Lori's Minute

Friday, December 28, 2007

Lab Test

A little over a week ago, my daughter, age 12, had some allergy tests done. It was the first time we met the allergist and he looked and sounded like Ben Stein, the guy best known for his "dry eye" commercials. He asked my daughter in his deep, monotone voice, "Now, if I say to you there is a huge reaction to elephants and that is what you are allergic to, what would you say?"

Bree, "No"

Dr., "Well, why not? I have a doctor degree right there on the wall."

Bree, "Because I have not been around an elephant!"

Dr. "RIGHT! So we want to make sure the reactions you have mesh with your life."

Ok, so she has over fifty scratches on her back to test various things. We wait 20 minutes and the strange thing is nothing really pops out. BUT there is a small tendency towards dog and cat hair. I look at my daughter and she is wiping her eyes. Our dog sleeps in her room and she is his favorite person.

THe doctor say he would like to run a couple of lab tests. Trying to lighten the mood I ask, "Would that be a yellow or a black lab? Ha, get it Bree, allergic to dogs so he is going to bring in LABS!!!!"

She grinned a little, still wiping away the tears. The doctor did not laugh (probably heard that one a million times) but did proceed to tell a similar joke to which we all laughed probably louder than we should have.

After he left I told her we were not getting rid of the dog and the worst that could happen is the dog will sleep somewhere else in the house.

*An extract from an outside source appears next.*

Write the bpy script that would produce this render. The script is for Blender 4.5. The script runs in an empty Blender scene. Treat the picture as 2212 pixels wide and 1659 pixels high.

But, we are definetly not getting a cat! My husband is quite relieved....

Friday, December 14, 2007

A Holiday Poem

THis is the poem I wrote for the holiday letter I sent out this year.

Twas the day of Thanksgiving at our house this year,
Everything was going well until the guests got here.

With their new puppy the in-laws were the first in town,
Our dog and their dog knocked Grandpa John down.

They came bringing candy, warm rolls and two pies,
then came my mother with her bean dish surprise.

I put her to work mashing the potatoes with care,
Suddenly she said, "What's going on over there?"

I turned around slowly and set down my Coke,
only to discover the kitchen filling with smoke.

I had left a stove burner on (when will I learn?)
I set the bread board on top and it started to burn!

Although it was smoky the food turned out fine,
Pete opened some windows as we sat down to dine.

Then at the table we each took our place,
We all held hands as Luke started to say grace.

"Grace!" he said followed with "Let's eat!"
"Say more, " said his sister as he squirmed in his seat.

"Thanks, God, for this family and all of this food."
"Amen" we all said feeling the holiday mood.

We each went around the table saying our thanks for the day,
Interrupted by Pete yelling, "Touchdown, Green Bay!"

Despite all the mishaps, it was a good day,
No one was hurt, (well, no blood anyway).

The gift of being with family during the holidays is dear,
Our wish is the same for you in the coming new year.

Saturday, December 08, 2007

Why am I here?

Lately, I have wondered why am I here on earth? There must be something great I am supposed to do but I haven't found it yet. But, today, I finally figured it out. It is my destiny to use a new word, 'burple' or 'birple' until it is in the dictionary. Right now it is a fake word, but with enough utterances, it will become a real word.

It all started when Dr. John posted some words which had no rhyming words to play with...they were all alone. Since purple is my favorite color and he has such a huge blog following, not to mention he is a pastor....what that has to do with this I do not know, but it cannot hurt.

Afterall, we had not heard of blog until the last couple of years, right? Certainly, this is a feasible task. I ask all of you readers to use the fake word as often as you can stand it...at least once a day. Make it part of your daily routine along with brushing your teeth, having your cup of coffee or reading the newspaper. I predict by the year 2020, burple with be in the dictionary!